DESCRIPTION OF THE TASK – Starting at the top of the entries, restate word for word each line up to and including the one with "S.camera = cam".

┌─ DATA FOR PROCESSING

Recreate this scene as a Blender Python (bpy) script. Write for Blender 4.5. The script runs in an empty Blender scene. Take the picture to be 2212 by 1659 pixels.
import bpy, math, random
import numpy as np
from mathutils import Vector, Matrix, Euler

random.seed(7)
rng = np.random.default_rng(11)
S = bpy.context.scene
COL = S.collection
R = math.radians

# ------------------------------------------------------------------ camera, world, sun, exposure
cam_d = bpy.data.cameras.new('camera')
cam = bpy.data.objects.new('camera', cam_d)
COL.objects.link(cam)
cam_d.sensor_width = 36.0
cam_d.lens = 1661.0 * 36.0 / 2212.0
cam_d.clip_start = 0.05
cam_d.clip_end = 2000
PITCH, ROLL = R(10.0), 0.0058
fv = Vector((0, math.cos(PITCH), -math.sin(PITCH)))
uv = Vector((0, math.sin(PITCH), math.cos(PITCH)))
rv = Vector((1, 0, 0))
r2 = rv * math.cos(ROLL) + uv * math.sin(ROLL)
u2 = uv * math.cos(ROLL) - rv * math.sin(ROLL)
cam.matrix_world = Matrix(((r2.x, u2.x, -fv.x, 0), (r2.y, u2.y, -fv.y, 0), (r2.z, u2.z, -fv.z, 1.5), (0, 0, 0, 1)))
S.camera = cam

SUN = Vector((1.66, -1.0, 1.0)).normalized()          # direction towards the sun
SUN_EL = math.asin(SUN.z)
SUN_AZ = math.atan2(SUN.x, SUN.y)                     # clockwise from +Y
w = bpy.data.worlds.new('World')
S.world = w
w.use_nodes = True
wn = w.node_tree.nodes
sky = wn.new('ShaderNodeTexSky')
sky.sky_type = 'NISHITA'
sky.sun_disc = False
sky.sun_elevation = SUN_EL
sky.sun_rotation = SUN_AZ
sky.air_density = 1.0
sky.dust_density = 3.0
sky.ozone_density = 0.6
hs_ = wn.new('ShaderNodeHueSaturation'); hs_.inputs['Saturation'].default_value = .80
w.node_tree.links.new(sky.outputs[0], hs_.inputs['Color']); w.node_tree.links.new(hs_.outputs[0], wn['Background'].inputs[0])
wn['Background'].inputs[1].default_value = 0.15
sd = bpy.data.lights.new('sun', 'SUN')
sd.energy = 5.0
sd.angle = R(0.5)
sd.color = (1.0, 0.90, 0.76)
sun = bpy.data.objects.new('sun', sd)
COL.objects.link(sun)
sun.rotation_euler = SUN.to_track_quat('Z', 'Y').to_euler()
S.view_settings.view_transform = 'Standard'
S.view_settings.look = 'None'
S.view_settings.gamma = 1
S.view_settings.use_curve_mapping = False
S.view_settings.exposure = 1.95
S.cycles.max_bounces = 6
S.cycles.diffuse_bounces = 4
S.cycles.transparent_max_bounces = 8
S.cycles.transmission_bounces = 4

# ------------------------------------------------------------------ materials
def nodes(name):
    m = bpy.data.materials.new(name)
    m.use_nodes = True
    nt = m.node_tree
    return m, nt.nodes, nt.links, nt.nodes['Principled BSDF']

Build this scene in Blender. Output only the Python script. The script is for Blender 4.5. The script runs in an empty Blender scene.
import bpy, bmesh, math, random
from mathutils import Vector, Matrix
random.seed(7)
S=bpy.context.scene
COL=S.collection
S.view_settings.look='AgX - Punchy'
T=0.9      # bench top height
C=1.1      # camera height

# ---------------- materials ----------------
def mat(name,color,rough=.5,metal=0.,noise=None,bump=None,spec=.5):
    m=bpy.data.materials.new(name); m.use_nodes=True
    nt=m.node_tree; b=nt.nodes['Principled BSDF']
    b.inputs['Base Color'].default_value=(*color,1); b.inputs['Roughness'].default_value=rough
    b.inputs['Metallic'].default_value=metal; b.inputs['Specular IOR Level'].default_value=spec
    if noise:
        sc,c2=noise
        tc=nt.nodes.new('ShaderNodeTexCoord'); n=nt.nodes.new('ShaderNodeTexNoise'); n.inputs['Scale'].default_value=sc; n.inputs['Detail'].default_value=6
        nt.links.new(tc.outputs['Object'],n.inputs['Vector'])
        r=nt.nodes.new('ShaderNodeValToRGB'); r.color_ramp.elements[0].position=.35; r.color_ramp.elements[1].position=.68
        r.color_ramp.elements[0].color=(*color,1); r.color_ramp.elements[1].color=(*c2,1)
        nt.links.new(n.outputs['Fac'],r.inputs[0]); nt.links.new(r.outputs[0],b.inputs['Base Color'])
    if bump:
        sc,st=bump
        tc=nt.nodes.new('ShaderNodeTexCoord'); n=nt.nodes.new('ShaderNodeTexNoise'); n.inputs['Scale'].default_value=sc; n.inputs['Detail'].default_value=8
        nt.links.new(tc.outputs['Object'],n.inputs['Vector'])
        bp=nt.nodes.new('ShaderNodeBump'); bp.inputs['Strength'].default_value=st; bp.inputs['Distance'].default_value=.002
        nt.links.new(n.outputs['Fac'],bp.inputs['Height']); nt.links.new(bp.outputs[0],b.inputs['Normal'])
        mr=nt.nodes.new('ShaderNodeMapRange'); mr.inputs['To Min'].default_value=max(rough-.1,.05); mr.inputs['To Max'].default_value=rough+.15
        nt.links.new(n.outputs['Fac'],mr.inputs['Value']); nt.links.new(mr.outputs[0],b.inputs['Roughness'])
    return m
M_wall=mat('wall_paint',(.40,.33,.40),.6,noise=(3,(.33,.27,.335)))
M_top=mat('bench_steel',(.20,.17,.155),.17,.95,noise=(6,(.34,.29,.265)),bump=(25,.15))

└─

WRITTEN SOLUTION –
Recreate this scene as a Blender Python (bpy) script. Write for Blender 4.5. The script runs in an empty Blender scene. Take the picture to be 2212 by 1659 pixels.
import bpy, math, random
import numpy as np
from mathutils import Vector, Matrix, Euler

random.seed(7)
rng = np.random.default_rng(11)
S = bpy.context.scene
COL = S.collection
R = math.radians

# ------------------------------------------------------------------ camera, world, sun, exposure
cam_d = bpy.data.cameras.new('camera')
cam = bpy.data.objects.new('camera', cam_d)
COL.objects.link(cam)
cam_d.sensor_width = 36.0
cam_d.lens = 1661.0 * 36.0 / 2212.0
cam_d.clip_start = 0.05
cam_d.clip_end = 2000
PITCH, ROLL = R(10.0), 0.0058
fv = Vector((0, math.cos(PITCH), -math.sin(PITCH)))
uv = Vector((0, math.sin(PITCH), math.cos(PITCH)))
rv = Vector((1, 0, 0))
r2 = rv * math.cos(ROLL) + uv * math.sin(ROLL)
u2 = uv * math.cos(ROLL) - rv * math.sin(ROLL)
cam.matrix_world = Matrix(((r2.x, u2.x, -fv.x, 0), (r2.y, u2.y, -fv.y, 0), (r2.z, u2.z, -fv.z, 1.5), (0, 0, 0, 1)))
S.camera = cam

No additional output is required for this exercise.